Mainly on surging IT services contracts.

In a disclosure to the exchange, Singapore-listed IT consultancy services provider Azeus Systems Holdings Ltd. (Azeus) announced that the Group’s net profit had tripled to HK$31.1 million for the full year ended March 31, 2013 (FY2013) from HK$10.4 million for the full year ended March 31, 2012 (FY2012).

Said Mr Lee Wan Lik, Managing Director of Azeus, “We are pleased to report that the group has delivered another year of solid results. In FY2013, we secured and implemented more IT services contracts and coupled with the compensation from winning an arbitration case in March 2013, the Group achieved a tripling of our earnings to HK$31.1 million. On this positive note, we are pleased to declare a first and final dividend of 10.38 HK cents per share, a record payout for our shareholders.

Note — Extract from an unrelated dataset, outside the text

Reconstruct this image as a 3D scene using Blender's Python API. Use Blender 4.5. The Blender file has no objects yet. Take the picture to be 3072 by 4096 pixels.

Group Revenue in FY2013 was HK$116.7 million, up from HK$111.9 million in FY2012 on the back of higher turnover from the IT Services and BPO business segments, partially offset by a minor dip in turnover from the Maintenance and Support Services (MSS) segment.

The IT Services segment remained as the Group’s major revenue contributor, accounting for HK$58.2 million or 49.9% of Group Revenue. Revenue from IT Services was 7% higher compared to FY2012 as more contracts were secured and implemented in FY2013. Revenue from the BPO segment, which accounted for 11.2% of Group Revenue, grew 11% with the successful renewal of the BPO contract at higher chargeable rates and outsourced headcount in December 2011.

Revenue from MSS segment remained almost unchanged at HK$45.4 million in FY2013 as compared to HK$45.6 million in FY2012, and accounted for 38.9% of Group Revenue.

Due to an increase in consultancy fee and an increase in headcount and salaries, cost of sales increased by HK$7.2 million to HK$77.0 million in FY2013. Other income rose from HK$0.5 million to HK$41.2 million largely due to a compensation of HK$40.9 million which came as the Group won an arbitration case in March 2013. The Group had announced the arbitration win on 27 March 2013.

Given the above, the Group achieved a healthy gross margin of 34.0% and a net margin of 26.7% in FY2013. The Group’s net profit also tripled from HK$10.4 million in FY2012 to HK$31.1 million in FY2013.

The Group had no debt and a strong balance sheet with cash and cash equivalents of HK$48.6 million as at March 31, 2013.